Hudak's balanced budget panic and fear of debt

There's an Alfred E. Newman quality about Tim Hudak, and I say that with great affection, speaking as one of Mad magazine's early devotees. (My collection of vintage Mads perished in a cottage fire years ago.) The resemblance became clear on that subway ride that was cancelled because his aides lacked a permit, leaving Hudak grinning manically in the back of the shot -- and even then only after some genius added circus music to the footage and posted it on YouTube. He has to be saying, What, me worry?

What is Alfred/Tim not worrying about? He's not worrying about explaining the reasoning on which his million jobs plan is based. He simply says: "The biggest thing we can do to actually create jobs in the province of Ontario is to balance the budget." Uh-one, and uh-two and that's it. How? Why? What's the link?

It's not that he doesn't know, it's that he doesn't know it's missing and should be there. That's why he isn't worried. You just fire teachers or whoever and new jobs appear. He seems not to understand what an explanation is, which in the most basic sense means showing connections: this connects to this, in this way, which is why it leads to it. Balance the budget and it happens -- how?

He sounds less like someone with an MA in economics than someone who attended a weekend retreat at the Fraser Institute and came away with a certificate for attendance. Everyone who went got one, along with the ability to chant the cheers.

Other more garrulous balanced budget advocates do try to fix a link: it will create business confidence and jobs will flow; or it takes pressure off interest rates (though they're already very low and holding). But Hudak does us the favour of showing the link isn't essential and doesn't exist in any persuasive way because it's not the basis for the balancing: that basis is emotional.

"It can't go on this way," people like him shudder. Kelly McParland in the National Post says the Wynne budget comes down to "how comfortable are you living deep in debt? … In the end the balloon usually bursts, the creditors move in and all the neat stuff disappears … " Or Scott Stinson's intense: "Tick, tick, tick." None of it is based on anything actually there. It's a fearful extrapolation of what might occur. The footfalls on the porch that you don't hear are the scariest. The silence means they might be coming and you start imagining …

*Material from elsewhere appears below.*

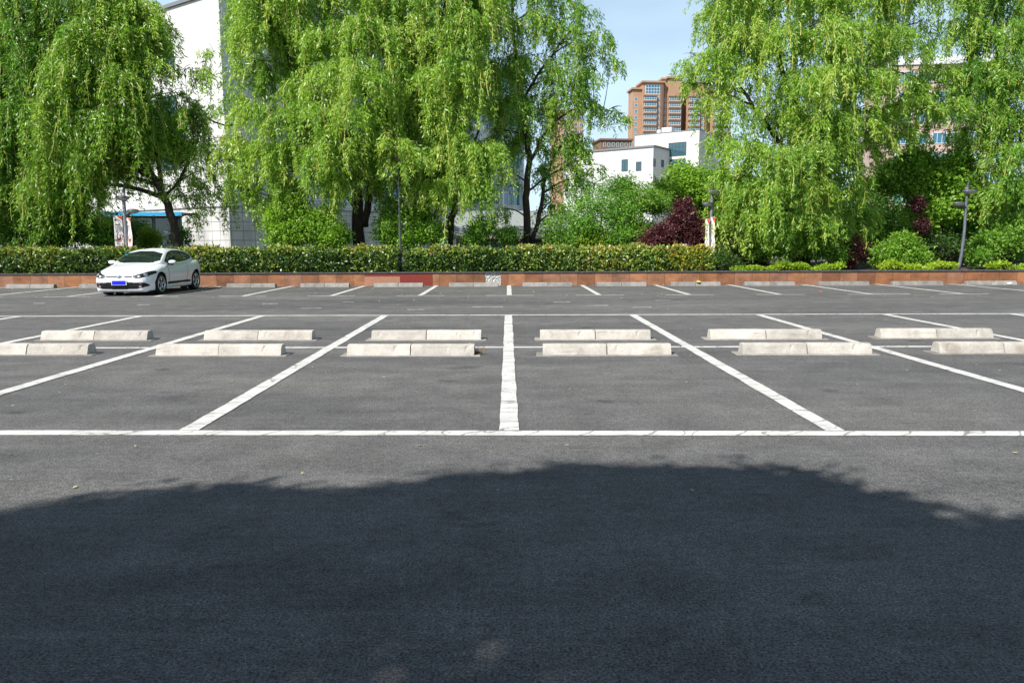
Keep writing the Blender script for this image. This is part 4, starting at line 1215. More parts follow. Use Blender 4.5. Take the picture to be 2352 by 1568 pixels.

I used to think balanced budget panic was a pretext whipped up by right-wing ideologues who hate big government or equality but I now think it's more truly felt. Debt was a basis of growth for 5,000 years -- as anthropologist and activist David Graeber has written -- but only recently became a source of mass fear and shame.

You can't spend your way out of debt, the panicky say, though that's the standard model in business: you go to the bank, acquire debt, then invest (i.e. spend) it, etc. For these people, though, it's all about waiting for the axe to fall or Freddy to come through the door. McParland says "there are people who don't mind living in debt." But everyone minds debt, the question is: can you handle it rationally and prudently when the alternative is worse, like putting your family on the street or shattering institutions that make life civil. For McParland all debt is "laced with" danger and evil -- he speaks in the language of addiction. Not to mention that we're discussing public debt here, which "we" largely owe ourselves, and which can transcend generations, as private debt doesn't. Or the possibility of cutting back on debt by raising taxes judiciously. But I digress.

The economics professoriat has a lot to answer for here. They provided the murky rationales for the discontinuous two-step that Tim Hudak has happily uncloaked for all to see. Why economists receive such cred is another question. They alone get to torture whole countries like Greece, solely on the base of their dubious models. Would you let a historian tell you what alliances to make or give him the keys to the foreign policy car?